Well...it's after midnight so technically my birthday is now one day away and I don't feel as bad as I did. I did hit my lowest point on Wednesday night....all of a sudden, I was overcome with emotions and was balling my eyes out. I secluded myself in one of the bedrooms where no one would see me and sat in the dark, letting it all go. I wasn't alone long because I was dicovered by my mother who sat and talked with me a great deal. She comforted me as she held me in her arms while I explained how I've been feeling. We talked and I eventually calmed down. I was still a lil' weepy when I finally went to bed but I finally did have a good night's sleep. Perhaps I just needed a good cry....

Today in an attempt to lift my spirits, I got my hair cut and nails done.

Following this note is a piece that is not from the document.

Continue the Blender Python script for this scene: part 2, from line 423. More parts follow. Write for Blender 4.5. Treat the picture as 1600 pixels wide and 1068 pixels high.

I think it worked cuz although, there's a part of me who's still sad/depressed...it's not as big as before. Many people have been there for me, sharing their advice, saying really kind words...basically trying to see that I am okay and getting me to cheer up. Whether I know you personally or online, I thank you from the bottom of my "almost 30 year old" (LoL!) heart for your support and love...in particular for Linh, RoSean, Helen, Michelle, Josie and Deedra.

1 comment:

  1. Anonymous11:40 AM

    You feel pretty, oh so pretty, you feel pretty and witty and wise. :o) Girl and I promise tomorrow 5/27/06 will be the most awesome day of celebration and inspiration you have ever experienced. Enjoy your day sweetie you deserve every positive thing that happens to you this year!